The drive home was longer than this post. Three of our party — Mike, Elizabeth, Peter — opted to fly home rather than crawl back into the Yukon. (Or should that be crawl back in the Yukon?) I would like to call them sissies and here point out their lack of commitment, their spinelessness. But I can’t. The truth is, they were smart. No, not even smart. You didn’t have to be smart to do everything in your power to avoid making that day-long drive twice. They were just sensible.

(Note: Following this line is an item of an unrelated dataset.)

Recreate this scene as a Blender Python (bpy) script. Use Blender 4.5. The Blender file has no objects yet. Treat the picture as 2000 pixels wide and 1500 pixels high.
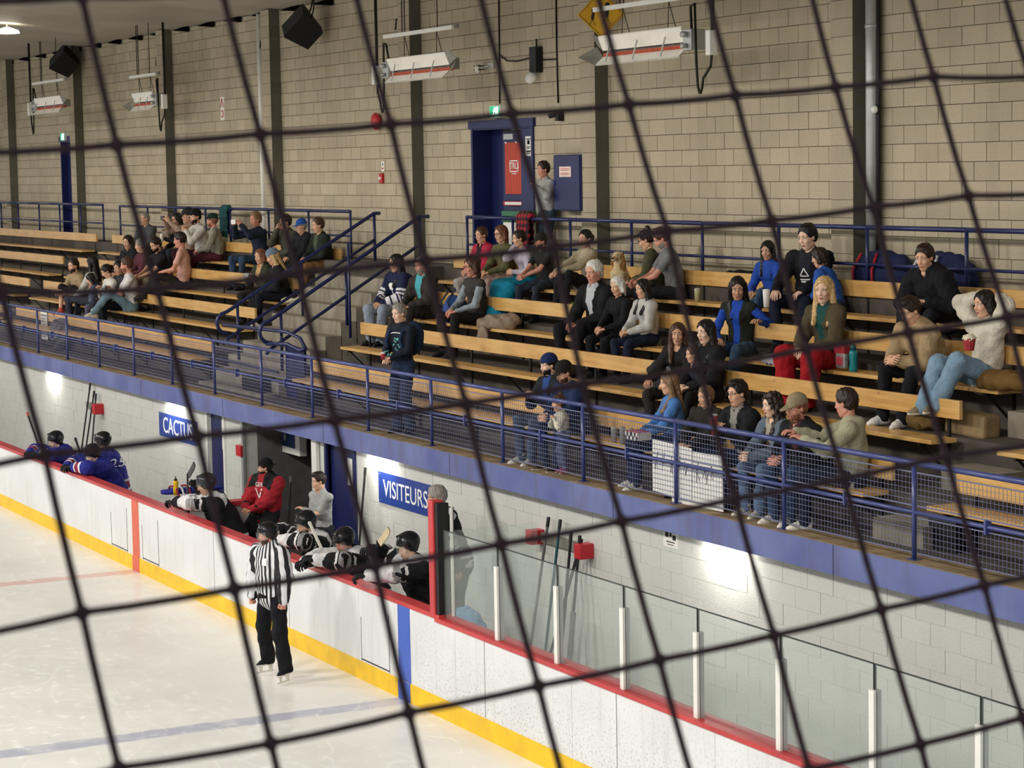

We listened to the comedy channel on XM radio for the entire trip. Surprisingly funny. Only we didn’t laugh much. The highlight was dinner at the BBQ joint Calhoun’s, in Knoxville, Tennessee, overlooking the river. The food was average, but the view was great. The lowlight was everything else, especially the times that I felt like steering the Yukon off the road and into a large tree so that sweet death could relieve my bone-bending road weariness. It probably gives Brad and Zac little comfort to know that I was navigating with my ass and fighting off suicidal thoughts while they were taking fitful 10-minute naps, but I suspect that they both faced their own demons when it was their turn behind the wheel.

Twenty-five hours there. Twenty-one back. Here’s the thing, though: the human brain is an amazing machine. Millions of years of evolution have given it the power to recall a painful event without really remembering the pain itself. That’s how women are able to have more than one baby. The drive home, I figure, was like childbirth. Even with just one night of sleep between me and it, I can already imagine doing it again.

Next year’s conference is supposed to be in St. Louis. Google says that the drive should take 10.5 hours. I bet we can do it in 9.